To bag her elusive quarry, Fischer is employing the tried-and-true “wobble” technique with which astronomers have discovered a large majority of the 400 known exoplanets. As planets go around a star, they tug gravitationally on it, just as the star tugs on them. If a planet has enough mass, it causes the star to wobble, the way an Olympic hammer thrower will appear to wobble as he whirls around just before releasing the hammer. This wobble shows up as subtle shifts in the star’s spectrum, which modern instruments can record. When the star is moving toward Earth, its light shifts slightly toward the blue end of the spectrum, and when it’s moving away, the light shifts toward the red—much as an ambulance siren will appear to shift toward a high-frequency pitch when approaching and toward the bass when receding. This is the well-known Doppler effect.
Alpha Centauri A and B are among the brightest stars in our night sky, owing to their relative proximity, but they appear in the skies over the Southern Hemisphere. Fischer and her colleagues are using a telescope in the Chilean Andes that was on the verge of being mothballed. Their detector was built in the 1980s, but with $600,000 in federal stimulus funding from the National Science Foundation, they’re building a new instrument that will be ready around December 2010.
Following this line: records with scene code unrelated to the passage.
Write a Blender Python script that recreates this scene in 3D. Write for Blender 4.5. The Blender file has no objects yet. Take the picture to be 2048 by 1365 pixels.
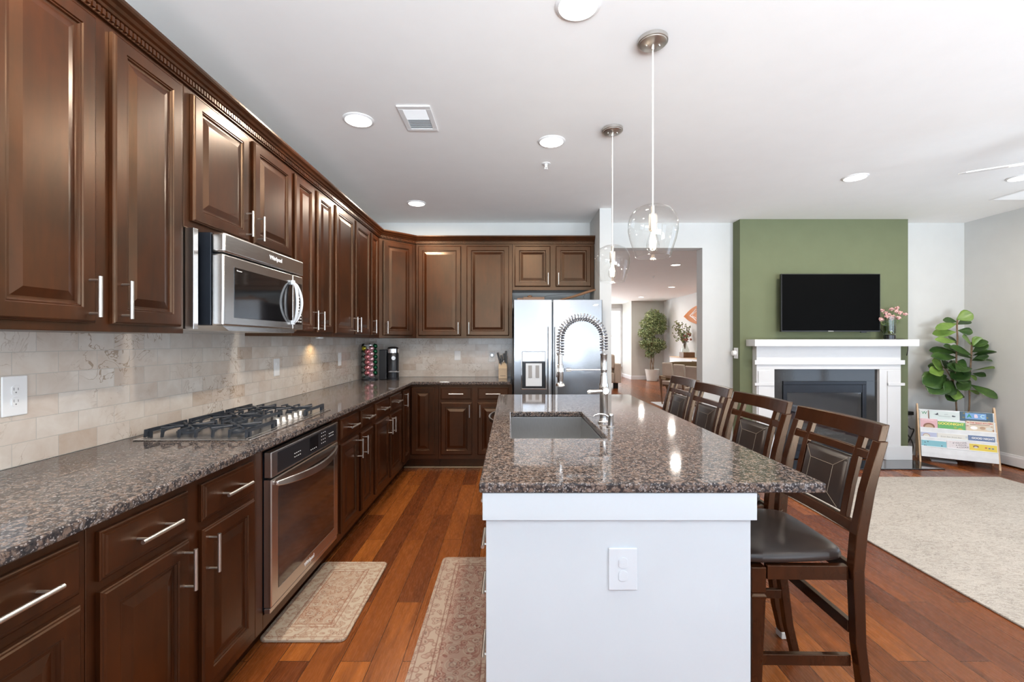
import bpy, bmesh, math, random
from mathutils import Vector, Matrix
random.seed(7)
PI = math.pi
sc = bpy.context.scene
C = sc.collection

# ---------------------------------------------------------------- camera, world, light, exposure
EYE = 1.335                                  # camera height in metres
cam_d = bpy.data.cameras.new('camera')
cam_d.sensor_width = 36.0
cam_d.lens = 900.0 / 2048.0 * 36.0
cam_d.shift_x = 3.0 / 2048.0
cam_d.clip_start = 0.05
cam = bpy.data.objects.new('camera', cam_d)
cam.location = (0, 0, EYE)
cam.rotation_euler = (PI / 2, 0, 0)
C.objects.link(cam)
sc.camera = cam

sc.view_settings.view_transform = 'Standard'
sc.view_settings.look = 'None'
sc.view_settings.gamma = 1.0
sc.view_settings.use_curve_mapping = False
sc.view_settings.exposure = 0.16
sc.cycles.use_denoising = True
sc.cycles.max_bounces = 10
sc.cycles.diffuse_bounces = 7
sc.cycles.glossy_bounces = 5
sc.cycles.transparent_max_bounces = 16
sc.cycles.sample_clamp_indirect = 6.0
sc.cycles.caustics_reflective = False
sc.cycles.caustics_refractive = False

world = bpy.data.worlds.new('sky')
sc.world = world
world.use_nodes = True
wn = world.node_tree
bg = wn.nodes['Background']
bg.inputs[0].default_value = (0.62, 0.78, 1.0, 1)
bg.inputs[1].default_value = 1.6

def area_light(name, loc, rot, sx, sy, power, col):
    l = bpy.data.lights.new(name, 'AREA')
    l.shape = 'RECTANGLE'; l.size = sx; l.size_y = sy
    l.energy = power; l.color = col
    o = bpy.data.objects.new(name, l)
    o.location = loc; o.rotation_euler = rot
    C.objects.link(o)
    return o

DAY = (0.80, 0.90, 1.0)
# daylight entering by the windows behind the camera and by the blind window of the far room
area_light('daylight_rear_window', (0.6, -2.42, 1.42), (PI / 2, 0, 0), 3.5, 1.8, 22, DAY)
area_light('daylight_rear_door', (3.9, -2.42, 1.12), (PI / 2, 0, 0), 1.9, 2.1, 22, DAY)
# upward fill added outside the rear windows to brighten the ceiling
area_light('added_ceiling_fill', (0.9, -9.0, -0.10), (PI, 0, 0), 10.0, 12.0, 10800, (0.84, 0.93, 1.0))
area_light('daylight_side_window', (5.28, 2.6, 1.40), (0, PI / 2, 0), 1.8, 2.4, 9, DAY)
area_light('added_side_ceiling_fill', (10.5, 2.6, -0.10), (PI, 0, 0), 9.0, 8.0, 250, (0.80, 0.91, 1.0))  # another added upward fill, outside the side window, lifting the ceiling
area_light('added_far_ceiling_fill', (1.0, 22.5, -0.10), (PI, 0, 0), 8.0, 10.0, 5500, (0.95, 0.97, 1.0))  # upward fill added beyond the far room to brighten its ceiling
area_light('added_far_room_fill', (0.6, 16.8, 1.5), (-PI / 2, 0, 0), 3.0, 1.9, 190, (0.95, 0.97, 1.0))  # added fill lamp at an unseen window, put in to light the far room
area_light('daylight_blind_window', (3.5, 17.0, 1.48), (-PI / 2, 0, 0), 1.15, 1.95, 22, (1.0, 1.0, 1.0))
LAMP_W = 17.0          # recessed lamps
WARM = (1.0, 0.88, 0.74)

# ---------------------------------------------------------------- mesh builder
class MB:
    def __init__(s): s.bm = bmesh.new()
    def box(s, x0, x1, y0, y1, z0, z1):
        if x0 > x1: x0, x1 = x1, x0
        if y0 > y1: y0, y1 = y1, y0
        if z0 > z1: z0, z1 = z1, z0
        v = [s.bm.verts.new(p) for p in ((x0,y0,z0),(x1,y0,z0),(x1,y1,z0),(x0,y1,z0),(x0,y0,z1),(x1,y0,z1),(x1,y1,z1),(x0,y1,z1))]
        for f in ((3,2,1,0),(4,5,6,7),(0,1,5,4),(1,2,6,5),(2,3,7,6),(3,0,4,7)):
            s.bm.faces.new([v[i] for i in f])
        return s
    def rings(s, rr, cap0=True, cap1=True, closed=True):
        V = [[s.bm.verts.new(p) for p in r] for r in rr]
        n = len(V[0])
        for a, b in zip(V, V[1:]):
            for i in range(n if closed else n - 1):
                j = (i + 1) % n
                s.bm.faces.new((a[i], a[j], b[j], b[i]))
        if cap0 and n > 2: s.bm.faces.new(list(reversed(V[0])))
        if cap1 and n > 2: s.bm.faces.new(V[-1])
        return s
    def tube(s, pts, r, n=10, caps=True):
        pts = [Vector(p) for p in pts]
        rs = r if isinstance(r, (list, tuple)) else [r] * len(pts)
        up = None; rr = []
        for i, p in enumerate(pts):
            t = (pts[min(i+1, len(pts)-1)] - pts[max(i-1, 0)]).normalized()
            if up is None:
                up = Vector((0,0,1)) if abs(t.z) < .9 else Vector((1,0,0))
            a = t.cross(up).normalized(); b = a.cross(t).normalized(); up = b
            rr.append([p + (a*math.cos(2*PI*k/n) + b*math.sin(2*PI*k/n))*rs[i] for k in range(n)])
        return s.rings(rr, caps, caps)
    def lathe(s, prof, c=(0,0,0), n=24, cap0=True, cap1=True):
        return s.rings([[(c[0]+r*math.cos(2*PI*k/n), c[1]+r*math.sin(2*PI*k/n), c[2]+z) for k in range(n)] for r, z in prof], cap0, cap1)
    def prism(s, poly, a0, a1, axis='z'):
        def P(p, a):
            return {'z': (p[0], p[1], a), 'y': (p[0], a, p[1]), 'x': (a, p[0], p[1])}[axis]
        return s.rings([[P(p, a0) for p in poly], [P(p, a1) for p in poly]])
    def sphere(s, c, r, n=12, m=8, sz=None):
        sz = sz or (1,1,1)
        return s.rings([[(c[0]+r*sz[0]*math.sin(PI*j/m)*math.cos(2*PI*k/n), c[1]+r*sz[1]*math.sin(PI*j/m)*math.sin(2*PI*k/n), c[2]-r*sz[2]*math.cos(PI*j/m)) for k in range(n)] for j in [0.04]+list(range(1, m))+[m-0.04]])
    def face(s, pts):
        s.bm.faces.new([s.bm.verts.new(p) for p in pts]); return s
    def xf(s, M):
        bmesh.ops.transform(s.bm, matrix=M, verts=s.bm.verts); return s
    def build(s, name, m, parent=None, loc=(0,0,0), rot=(0,0,0), bevel=0, smooth=False, segs=2, label=None):
        bmesh.ops.recalc_face_normals(s.bm, faces=s.bm.faces)
        me = bpy.data.meshes.new(name)
        s.bm.to_mesh(me); s.bm.free()
        if smooth:
            for p in me.polygons: p.use_smooth = True
            try: me.set_sharp_from_angle(angle=math.radians(38))
            except Exception: pass
        o = bpy.data.objects.new(name, me)
        me.materials.append(m)
        C.objects.link(o)
        o.location = loc; o.rotation_euler = rot
        if parent: o.parent = parent
        if bevel:
            b = o.modifiers.new('bevel', 'BEVEL'); b.width = bevel; b.segments = segs; b.limit_method = 'ANGLE'; b.angle_limit = math.radians(40)
        if label: o['label'] = label
        return o

def thing(name, label, cat, loc=(0,0,0), rot=0, group=None):
    o = bpy.data.objects.new(name, None); o.empty_display_size = .1
    C.objects.link(o); o.location = loc
    o.rotation_euler = rot if isinstance(rot, tuple) else (0, 0, rot)
    o['label'] = label; o['category'] = cat
    if group: o['group'] = group
    return o
def tag(o, label, cat, group=None):
    o['label'] = label; o['category'] = cat
    if group: o['group'] = group
    return o
def struct(o, label=None):
    o['kind'] = 'structure'
    if label: o['label'] = label
    return o
def dup(root, loc, rot=None, label=None, group=None):
    kids = [o for o in bpy.data.objects if o.parent == root]
    r = root.copy(); C.objects.link(r); r.location = loc
    if rot is not None: r.rotation_euler = (0, 0, rot)
    if label: r['label'] = label
    if group: r['group'] = group
    for ch in kids:
        sub = [o for o in bpy.data.objects if o.parent == ch]
        c = ch.copy(); C.objects.link(c); c.parent = r
        for g in sub:
            d = g.copy(); C.objects.link(d); d.parent = c
    return r
def text(body, size, m, parent, loc, rot, name='lettering', depth=.0004, sx=1.0, bold=0):
    cu = bpy.data.curves.new(name, 'FONT'); cu.body = body; cu.size = size
    cu.align_x = 'CENTER'; cu.align_y = 'CENTER'; cu.extrude = depth; cu.offset = bold
    t = bpy.data.objects.new(name, cu); C.objects.link(t)
    bpy.context.view_layer.update()
    me = bpy.data.meshes.new_from_object(t.evaluated_get(bpy.context.evaluated_depsgraph_get()))
    bpy.data.objects.remove(t)
    me.materials.clear(); me.materials.append(m)
    o = bpy.data.objects.new(name, me); C.objects.link(o)
    o.parent = parent; o.location = loc; o.rotation_euler = rot; o.scale = (sx, 1, 1)
    return o

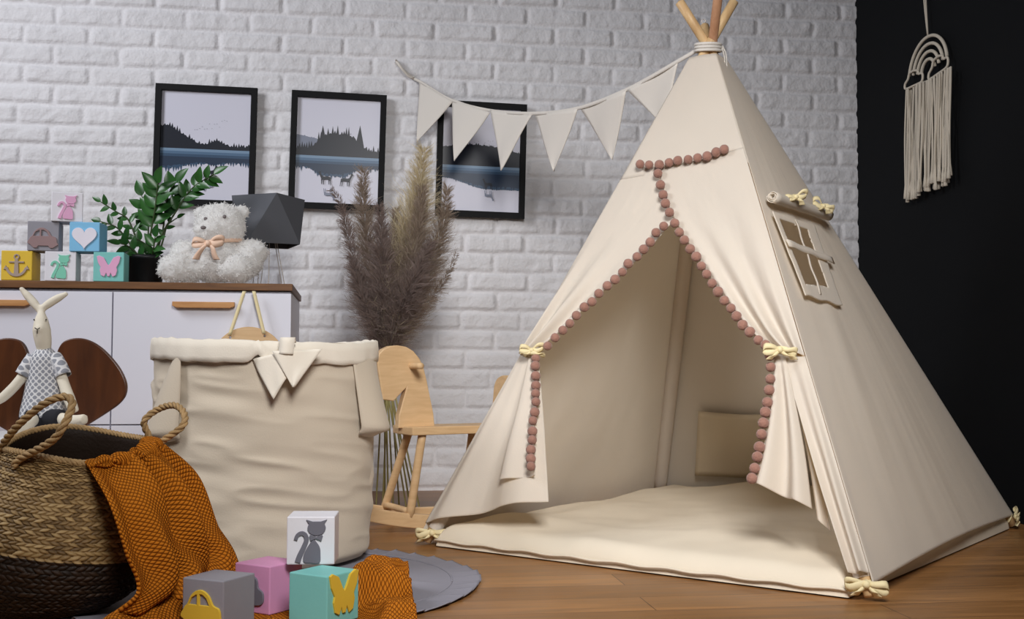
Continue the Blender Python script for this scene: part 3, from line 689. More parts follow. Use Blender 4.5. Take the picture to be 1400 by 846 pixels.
def anchor_shape():
    ring = circ(.5, .84, .11, 24); hole = circ(.5, .84, .055, 16)
    bar_ = [(.22, .66), (.78, .66), (.78, .60), (.22, .60)]
    shank = [(.44, .74), (.56, .74), (.6, .08), (.4, .08)]
    t = np.linspace(PI*1.08, PI*1.92, 20); arc = [(.5+.42*math.cos(a), .5+.44*math.sin(a)) for a in t]+[(.5+.33*math.cos(a), .52+.36*math.sin(a)) for a in t[::-1]]
    return [ring, hole, bar_, shank, arc, [(.02, .34), (.1, .5), (.2, .34)], [(.8, .34), (.9, .5), (.98, .34)]]
def cloud_shape(): return [smooth_closed([(.1, .1), (.1, .38), (.25, .5), (.28, .72), (.5, .85), (.7, .75), (.75, .55), (.92, .42), (.9, .15), (.6, .08)], 60)]
SH = dict(cat=cat_shape, car=car_shape, butterfly=butterfly_shape, heart=heart_shape, anchor=anchor_shape, cloud=cloud_shape)
BC = {k: mat('block '+k, v, .55, bump=.05, bscale=150, var=.03, vscale=12, spec=.3) for k, v in dict(white=(226, 224, 230), pink=(214, 150, 190), teal=(126, 196, 190), grey=(146, 144, 152), yellow=(222, 186, 62), blue=(126, 186, 222), mint=(128, 204, 178), darkgrey=(112, 110, 120), mauve=(150, 124, 124), pale=(226, 222, 232), beige=(168, 150, 138), lilac=(226, 170, 204)).items()}
BS = .092
def block(label, pos, rz, colour, emblem, ecol, side=0, group='toy blocks', fit=.86, up=0.0):
    r = thing('toy_block', label, 'toy block', pos, group, rz)
    V, Fc = boxm((BS, BS, BS), .0022, 2); mesh('cube', V+np.array([0, 0, BS/2]), Fc, BC[colour], r, smoothed=False, local=True)
    if emblem == 'cat' or emblem == 'anchor':
        mb = MB(); cs_ = SH[emblem]()
        if emblem == 'anchor': sets = [cs_[:2]]+[[c] for c in cs_[2:]]
        else: sets = [[c] for c in cs_]
        for i, s_ in enumerate(sets):
            V, Fc = outline([[((x-.5)*BS*fit, (y-.5)*BS*fit) for x, y in c] for c in s_], .004+.0006*i*(1 if emblem == 'cat' and i == 3 else .15), .0006); mb.add(V, Fc)
        V, Fc = np.vstack(mb.V), mb.F
    else: V, Fc = outline([[((x-.5)*BS*fit, (y-.5)*BS*fit) for x, y in c] for c in SH[emblem]()], .005, .0008)
    a = -PI/2+side*PI/2; nrm = np.array([math.cos(a), math.sin(a), 0]); ex = np.array([-math.sin(a), math.cos(a), 0])
    mesh(emblem+'_emblem', frame3(V, nrm*(BS/2+.0015)+np.array([0, 0, BS*(.5+up)]), ex, np.array([0, 0, 1.]), nrm), Fc, BC[ecol], r, smoothed=False, local=True)
    return r
yb = YF+.052
def bpos(px, lvl, dy=0): p = pw(px, 380, yb+dy); return (p[0], yb+dy, ZT+.0006+lvl*(BS+.0006))
gS = 'toy blocks piled on the sideboard'
block('yellow toy block with a beige anchor at the left end of the sideboard', bpos(28.5, 0), -.02, 'yellow', 'anchor', 'beige', group=gS)
block('white toy block with a mint cat in the bottom row on the sideboard', bpos(86, 0, .004), .06, 'white', 'cat', 'mint', group=gS)
block('teal toy block with a pink butterfly next to the black pot', bpos(152, 0), .02, 'teal', 'butterfly', 'lilac', group=gS)
block('grey toy block with a mauve car in the middle row on the sideboard', bpos(61, 1), .1, 'grey', 'car', 'mauve', group=gS, fit=.92)
block('blue toy block with a pale heart in the middle row on the sideboard', bpos(120, 1), -.05, 'blue', 'heart', 'pale', group=gS, fit=.95)
block('white toy block with a pink cat on top of the pile', bpos(90, 2), .22, 'white', 'cat', 'lilac', group=gS)

# ------------------------------------------------------------------ potted plant
pc = pw(198, 385, YF+.215); pc[2] = ZT+.0008
pl = thing('potted_plant', 'green leafy zamioculcas plant in a black pot between blocks and bear', 'plant', tuple(pc))
mesh('pot', *lathe([(0, .0), (.052, 0), (.054, .004), (.063, .085), (.066, .087), (.066, .1), (.061, .1), (.058, .08), (0, .078)], 40, pc), M_pot, pl)
mesh('soil', *lathe([(.0, .088), (.03, .09), (.06, .086)], 24, pc), M_soil, pl)
Zp = depth_of(pc)
def leaf(base, d, up, L, W):
    d = unit(d); s = unit(np.cross(d, up)); n_ = np.cross(s, d); V = []; m_ = 9
    for i in range(m_):
        t = i/(m_-1); w = W*(math.sin(PI*t**.75)**.9)*.5; c = base+d*L*t+n_*L*(-.12*t*t)
        V += [c-s*w+n_*w*.35, c, c+s*w+n_*w*.35]
    return np.array(V), gridf(3, m_)
def frond(pts, dz, nleaf, size, t0=.3, bush=False):
    P = np.array([pz(x, y, Zp+z) for (x, y), z in zip(pts, dz)]); Q = resample(P, 40); mb = MB()
    mb.add(*tube(Q, np.linspace(.0042, .0018, 40), 7), 1)
    for k in range(nleaf):
        t = t0+(1-t0)*k/(nleaf-1); i = min(39, int(t*39)); T = unit(Q[min(39, i+1)]-Q[max(0, i-1)])
        side = unit(np.cross(T, -FH+RH*.2*random.uniform(-1, 1))); side = side*(1 if k % 2 else -1)
        d = T*.75+side*.85+(-FH)*random.uniform(-.35, .45)
        if k == nleaf-1: d = T
        V, Fc = leaf(Q[i], d, unit(-FH+np.array([0, 0, .5])), size*random.uniform(.85, 1.1)*(1-.25*abs(t-.5)), size*.48*random.uniform(.9, 1.1)); mb.add(V, Fc, 0)
    o = mb.build('leafy_stem', [M_leaf, M_stem], pl)
frond([(205, 362), (222, 320), (240, 290), (262, 258), (292, 238)], (0, -.01, -.02, -.02, -.03), 15, .058, .55)
frond([(201, 362), (206, 320), (212, 285), (215, 258), (216, 250)], (0, -.02, -.04, -.05, -.06), 10, .078, .48)
frond([(208, 362), (222, 318), (226, 285), (232, 262), (240, 250)], (.0, .01, .0, -.01, -.02), 8, .076, .5)
frond([(196, 362), (203, 315), (198, 290), (196, 275), (194, 268)], (.0, .01, .02, .02, .02), 7, .072, .5)
frond([(202, 362), (188, 330), (175, 300), (160, 290), (138, 276)], (.0, .01, .01, .0, .0), 11, .040, .38)
frond([(197, 364), (185, 345), (172, 325), (158, 310), (138, 303)], (-.02, -.03, -.04, -.05, -.05), 10, .045, .3)
frond([(199, 366), (190, 350), (180, 340), (172, 335), (165, 333)], (-.03, -.05, -.06, -.08, -.09), 7, .05, .2)
frond([(205, 366), (208, 350), (210, 340), (211, 332), (212, 324)], (-.02, -.03, -.05, -.06, -.07), 7, .055, .2)
frond([(202, 366), (205, 345), (200, 335), (190, 328), (184, 326)], (.02, .0, -.01, -.02, -.02), 7, .05, .2)
frond([(209, 366), (221, 335), (228, 310), (236, 302), (242, 298)], (.0, .0, .0, .01, .01), 4, .035, .6)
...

One reason the effort is considered a long shot is that many astronomers question whether planets could even form or survive around Alpha Centauri A or B. The two stars follow a highly elongated orbit, and the gravitational stirrings of either member could disrupt or even fling out planets around the other. But Fischer notes that several planets have already been found in similar double-star systems. “Never listen to theorists if you’re an observer,” she says, “because they would have told you that most of the planets we’ve found so far wouldn’t have been there.”